La escena que mejor define a Claire Underwood, la pragmática y esposa del vicepresidente de USA en House of Cards, sucede en el capítulo 25: luego de una acalorada discusión con la señora del presidente –a quien Claire ha hecho daño de mil formas–, esta le dice al teléfono: “No te preocupes, eres una buena persona”. A Claire, que sabe que eso no es cierto, tanta nobleza le revuelca la culpa, así que se desploma en las escaleras de su casa y, por primera vez en la serie, llora… exactamente durante 17 segundos.
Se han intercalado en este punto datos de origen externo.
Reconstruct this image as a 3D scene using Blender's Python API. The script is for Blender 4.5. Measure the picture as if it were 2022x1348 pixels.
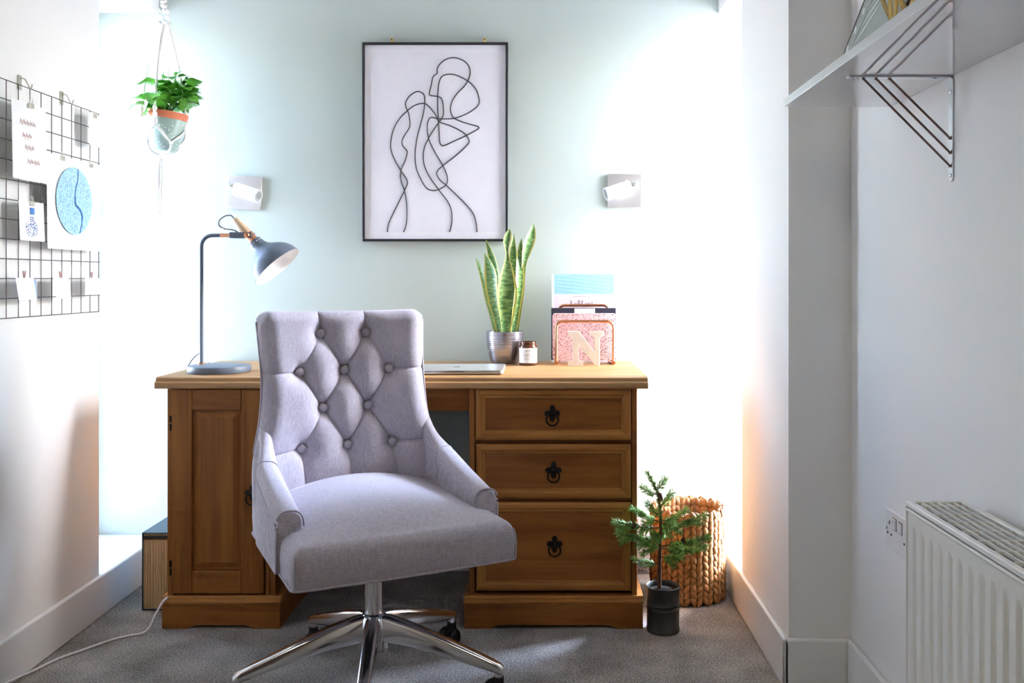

Luego se limpia las lágrimas, se levanta, se alisa la falda y continúa con su vida como si aquí no hubiera pasado nada.
El carácter ártico de este personaje aterra y evoca a Hillary Clinton (se dice que, al igual que la protagonista de The Good Wife, fue su musa). Su marido, en tanto, supuestamente peor que ella, suele redimirse de la manera más “descaradamente cínica”: haciendo cómplice al espectador. Cada vez que Frank Underwood hace un guiño a la cámara –con una sonrisa irónica o una frase con la que busca justificarse–, nos traslada su culpa, diciéndonos sin decirlo “si soy culpable, ustedes también, con su silencio”.
Y somos culpables: de frente criticamos el delito pero en privado estamos atentos a las formas de cometerlo (la mayoría de veces no por mero morbo de saber cómo lo hacen, sino para mejorarlo); pero también porque necesitamos entrometer el ojo por la ventana ajena para confirmar que los demás son iguales de malvados: con tal de sobrevivir a nuestra conciencia, conviene convencernos de que nuestras culpas no son tan graves como las de otros.
A Frank lo amamos porque es un tierno descarado: nunca teme confesar su calidad de villano. Lo hace para manipularnos, al obligarnos a creer en su verdad: se muestra como un triunfador pero, salvo en el capítulo final de cada temporada, su historia no es más que una sucesión de fracasos.
House of Cards cuenta las entrañas del poder entre frases lapidarias que rompen paradigmas o enfatizan verdades no aceptadas. Como esa de Frank, “Es la política, luego hay traición”, que deberían memorizar los uribistas; o esa otra de Remy Danton –a mi gusto, el mejor personaje de la serie junto con Doug Stamper–, “El poder siempre es más importante que el dinero, pero el poder acaba pronto si no hay dinero”.
Todos ellos son gente de poder, gente débil: hay debilidad detrás del poder porque quien lo detenta sabe que sin él no es nadie. Y conocido el talón de Aquiles, conocida la manera de hacerle zancadilla. Para colmo, es gente condenada a la traición: cada uno no tiene en quién más confiar que en los otros políticos, aun sabiendo que no puede confiar en los otros políticos.
House of Cards no es una serie sobre la política gringa contemporánea. Es la historia de un matrimonio. Frank y Claire son una pareja utilitaria. “Se aman porque están solos en el mundo, porque han pasado casi treinta años juntos y porque se necesitan, pero la unión responde a fines específicos”. Esa unión parasitaria deja ver que, más que asco, los políticos en general claman por lástima, no tanto porque vivan en un fango –a lo Shreck– moral e intelectual, sino por esa amarga soledad que anida en sus almas.